I don't mean to split hairs but the concept of suffering needs to be delineated a lot in order for this discussion to be effective.
Suffering and pain are not the same thing. Being alive means you experience pain, also known as negative stimulation, in order to understand some of the consequences of one's environment, and of living. Pain is unavoidable.
Suffering is optional because it relates to how mind is used to frame the pain that's happening. It's like how in one instance someone can punch you in the arm lovingly to get a rise out of you, and in another case they're doing it because they hate you and want to hurt you. In one case you might suffer less, and in the other you might suffer more, even though the strength of the stimulation is the same. The only difference here is mind. One of the reasons why torture is not an effective means of truthful extraction of information is that people become desensitized to the pain through dissociation. So really, suffering is only a product of mind. If there's no mind, then suffering does not happen, even if the organism experiences constant pain. As organisms we instinctively move away from pain out of self-preservation, but we can suffer long after the pain is gone due to mental attachment.

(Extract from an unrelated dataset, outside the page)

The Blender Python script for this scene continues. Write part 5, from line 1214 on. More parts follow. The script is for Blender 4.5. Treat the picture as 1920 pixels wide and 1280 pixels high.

Suffering in the existential sense refers to the constant state of "dissatisfactoriness" that everyone experiences, that nothing outside of oneself seems to quench for very long. Things that make us happy or pleased never seem to last forever and we can easily become trapped in the cycle of desire. Everything is temporal and there's nothing we can do to prevent change. In this case, we suffer because of attachment to things, instead of recognizing their temporal nature. Again, it relates to mind. True contentment can only come from this moment, and nothing beyond that. It is a choice and a practice, not something that's 'out there' to be found.